Jesus is essentially challenging Martha with the fact that Mary “has chosen the better part, and it will not be taken from her.” (Luke 10:42) What is this “better part?” Jesus is saying that we must first “listen” to the word of God. We must contemplate it, let it wash over and sink into us. We must let it fill us with both the knowledge of God, and with his grace. He wants us to be contemplatives in the midst of action. He wants us to learn to take time out, to draw ourselves apart, to listen with all of our hearts, with all of our minds, to spend silent time in the sanctuary of our souls, to sit at his feet, and to contemplate his words like Mary is doing in this passage. When we listen, we are engaged in an intelligent act, the act of reasoning. It is not an emotional act. Yes, we can be moved to deep emotions in our listening, but that is because in our thoughtful listening we are coming to know God’s words at the core of our being.

Our emotional response is rooted in the wonder and awe of that sudden interior experience of insight or “in-sight”. It is something finally seen within our knowing selves, not just our emotional selves. Our faith in God grows with and through our knowledge of God and God’s ways. We are able, through knowledge, not just emotion, to decide to follow Jesus, to choose to do the good, even when we “know” that it will be the source of our own suffering. We can “knowingly” choose to sacrifice our own personal desires, and to act for the greater good. This is something that comes from reason, not emotion. It is our rational, reasoned choices to know, to love and to serve God consciously and willingly, that gives us emotional satisfaction both in the insight, and in the action. They go together, but it is the “listening” first to God’s word, understanding it, and then willingly responding to it in action, that is the source of our deeply felt gratitude. The deeper the knowledge of God, the deeper the emotional return.

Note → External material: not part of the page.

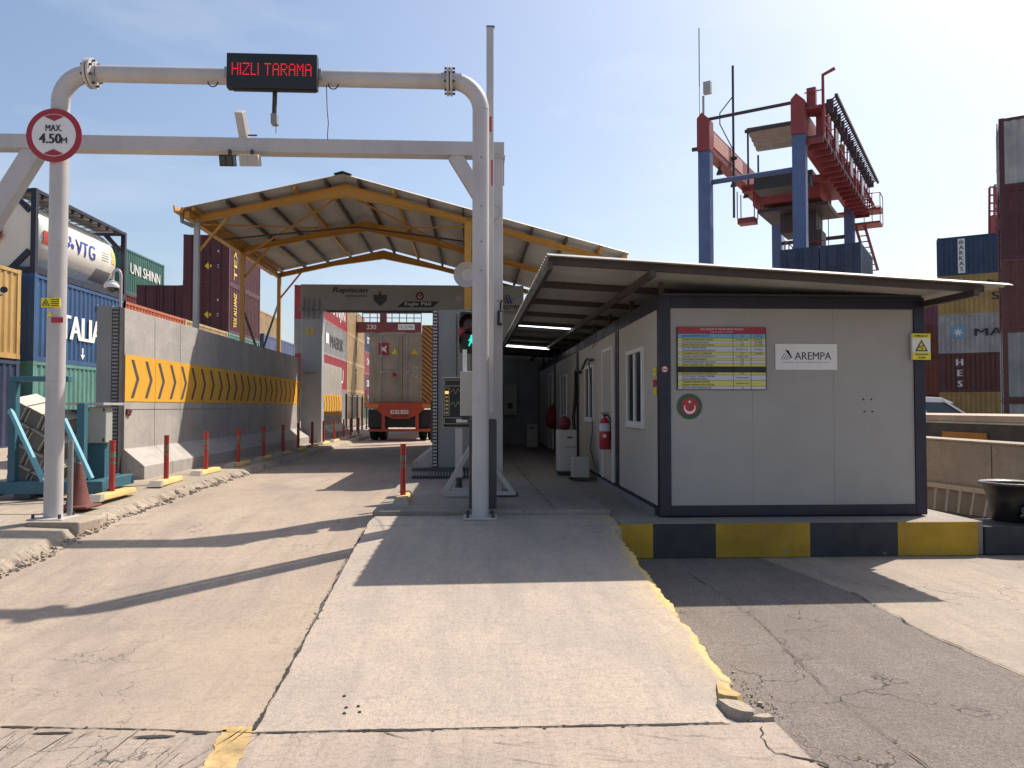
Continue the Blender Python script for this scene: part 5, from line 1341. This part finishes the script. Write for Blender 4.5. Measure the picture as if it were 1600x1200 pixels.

Like Martha, most of us are over-scheduled, over-burdened with “things to do, things that must be done.” We need to pull away from that hurly-burly schedule regularly. We need to draw apart and “sit at the feet of Jesus” and listen, really listen, to his words for us. When we take time out to open the sciptures, to read and to reflect on them intently and thoughtfully, we are in the real presence of God. He is speaking to us directly. When the word of God is read to the congregation at Sunday services, we are hearing the voice of God speaking to us through the voice of the reader. Listen! Listen intently, like Mary. Let yourself become enthralled by its resonance, by its living relevance to your own life, here and now. Put aside the busy-ness for a time and contemplate.

You see, both Martha and Mary represent rich and important parts of our Christian lives to us. We are called to serve and it is hard work, but in order for the word of God to be present in the world today, it must be seen in our active, sacrificial service of the good in the midst of the sinful world. But we cannot act properly, or effectively if our actions are purely emotional responses to immediate stimulation, rather than thoughtful, knowing agreement with the Way, the Truth and the Life that Jesus models to us. It is out of our “listening” to God, that we can be conscientious, intelligent disciples for Christ with our very lives. Jesus wants us to know him so well that we understand, acknowledge, and accept him, not just with our hearts, but with our minds. He wants us to speak eloquently for him with our lives and with our words. We must be Mary before we can be Martha. Martha had to learn this from Jesus. Only when she learned this very important truth could she truly serve with joy and without complaint. It is in coming to know God, by “listening” to his word, that our service becomes meaningful, rather than merely a “hoop” that must be gone through, a badge to be won, a cause for the praise of others.

Let us practice the arts of Mary, then, so that we will be better Marthas for Christ.